St. Sebastiaan in de kunst
In de middeleeuwen wordt Sebastiaan in de kunst meestal weergegeven, vastgebonden aan een boom, gekleed enkel in een lendendoek en doorboord met pijlen. Regelmatig zijn daarbij dan kruisboog- en handboogschutters te zien. Merkwaardig is dat een afbeelding van zijn werkelijke dood, het doodslaan, vrijwel nooit te zien zijn. Dat was blijkbaar niet zo interessant om af te beelden. Een van de weinige afbeeldingen daarvan is die van Hendrick de Clerck (17e eeuw). Veel minder vaak wordt hij afgebeeld als een middeleeuwse ridder te paard of als een Romeinse militair. Het was in de middeleeuwen en de renaissance een mooie gelegenheid voor kunstenaars om een mannelijk naakt af te beelden zonder verdacht te worden van ‘onzuivere’ bijbedoelingen.

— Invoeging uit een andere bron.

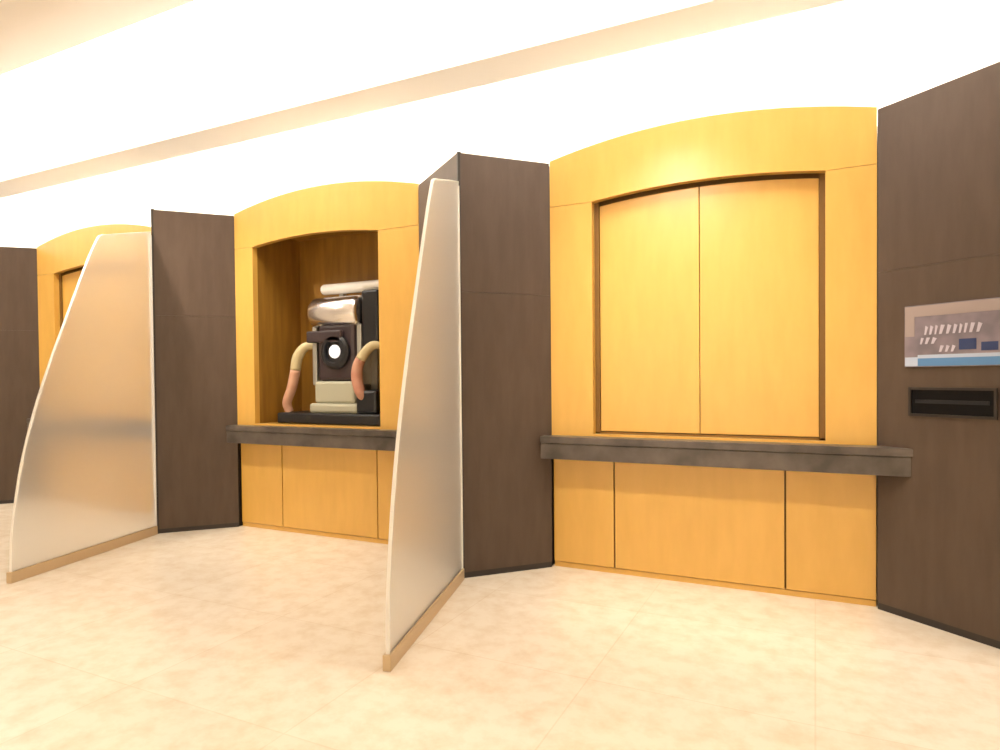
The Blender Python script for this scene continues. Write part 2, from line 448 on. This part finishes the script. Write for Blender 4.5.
# wall washers hanging in the cove, one in front of each booth
def washer(k, where):
    x, y, z = BX + k*SP + 1.18, 2.92, 3.40
    t = thing('cove_spotlight', 'small spotlight in the ceiling cove above the ' + where, 'spotlight', (x, y, z), 'cove spotlights')
    h = new(); lathe(h, [(0, .05), (.002, .055), (.020, .055), (.022, .05)], (x, y, z-.023), (0, 0, 1), 24); link('housing', h, 'lightpanel', t)
    ld = bpy.data.lights.new('spot_beam', 'SPOT'); ld.energy = 22; ld.color = (1, .92, .78)
    ld.spot_size = math.radians(80); ld.spot_blend = 1.0; ld.shadow_soft_size = .04
    lo = bpy.data.objects.new('beam', ld); COL.objects.link(lo); lo.parent = t; lo.location = (0, 0, -.035)
    lo.rotation_euler = (math.radians(22), 0, 0)
washer(0, 'closed-door booth'); washer(-1, 'booth with the open niche'); washer(-2, 'far left booth')

# world: faint warm ambience
w = bpy.data.worlds.new('World'); SC.world = w; w.use_nodes = True
w.node_tree.nodes['Background'].inputs[0].default_value = (1, .92, .82, 1)
w.node_tree.nodes['Background'].inputs[1].default_value = .3

# ------------------------------------------------------------------ camera
f, yaw, pit, rol, sy, ez = 645.0, 26.036, -1.0145, -.5554, 13.62, 1.1869
a, b_, c_ = map(math.radians, (yaw, pit, rol))
R = Vector((math.cos(a), math.sin(a), 0)); Y = Vector((-math.sin(a), math.cos(a), 0)); Z = Vector((0, 0, 1))
F = Y*math.cos(b_) + Z*math.sin(b_); U = -Y*math.sin(b_) + Z*math.cos(b_)
R2 = R*math.cos(c_) + U*math.sin(c_); U2 = U*math.cos(c_) - R*math.sin(c_)
cd = bpy.data.cameras.new('camera'); cam = bpy.data.objects.new('camera', cd); COL.objects.link(cam)
cd.sensor_fit = 'HORIZONTAL'; cd.sensor_width = 36; cd.lens = f/1000*36; cd.shift_y = sy/1000; cd.clip_start = .05
mw = Matrix((R2, U2, -F)).transposed().to_4x4(); mw.translation = Vector((0, 0, ez))
cam.matrix_world = mw
SC.camera = cam

SC.view_settings.view_transform = 'Standard'
SC.view_settings.look = 'None'
SC.view_settings.gamma = 1
SC.view_settings.use_curve_mapping = False
SC.view_settings.exposure = 0.10
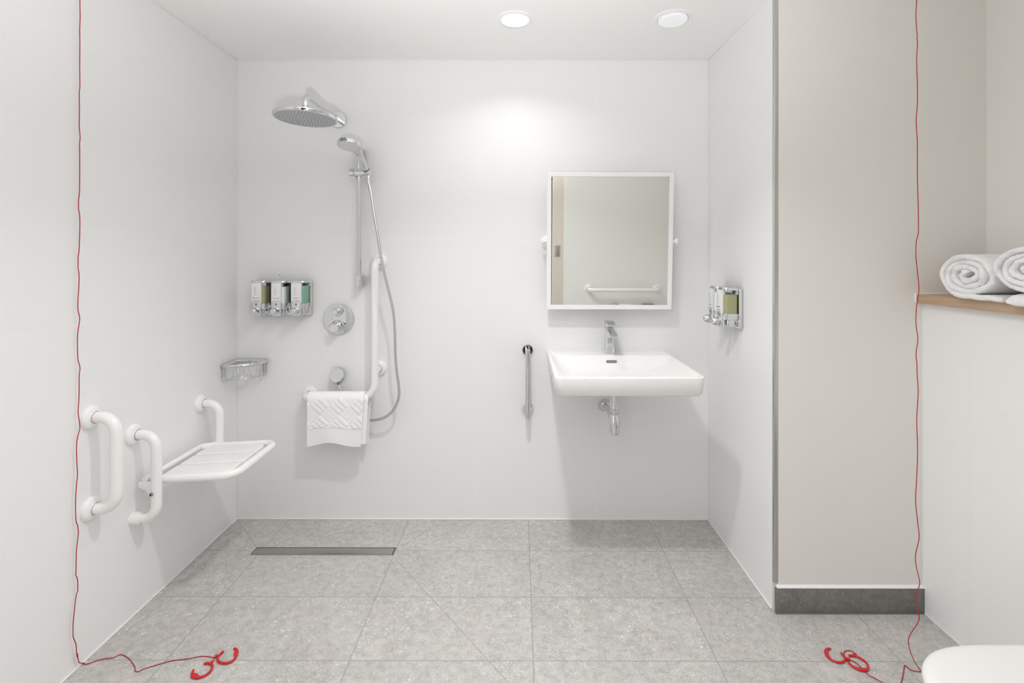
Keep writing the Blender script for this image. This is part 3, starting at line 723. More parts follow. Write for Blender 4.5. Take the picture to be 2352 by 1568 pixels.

In de moderne kunst wordt Sebastiaan ook nog veelvuldig afgebeeld. De homoscene heeft een beetje een ‘homo heilige’ van hem gemaakt. Vaak zien we Sint Sebastiaan dan ook in licht homo-erotische poses. Dat neemt niet weg dat hij ook nog vele kunstenaars inspireert tot afbeeldingen en beelden, die niet op die wijze zijn ‘gekleurd’. Veel van die kunst is ook geïnspireerd door of in opdracht van de vele St. Sebastiaansgilden in Brabant. Het betreft lang niet altijd heel traditionele afbeeldingen van de heilige, maar voor ook uiterst moderne werken met een rijke symboliek.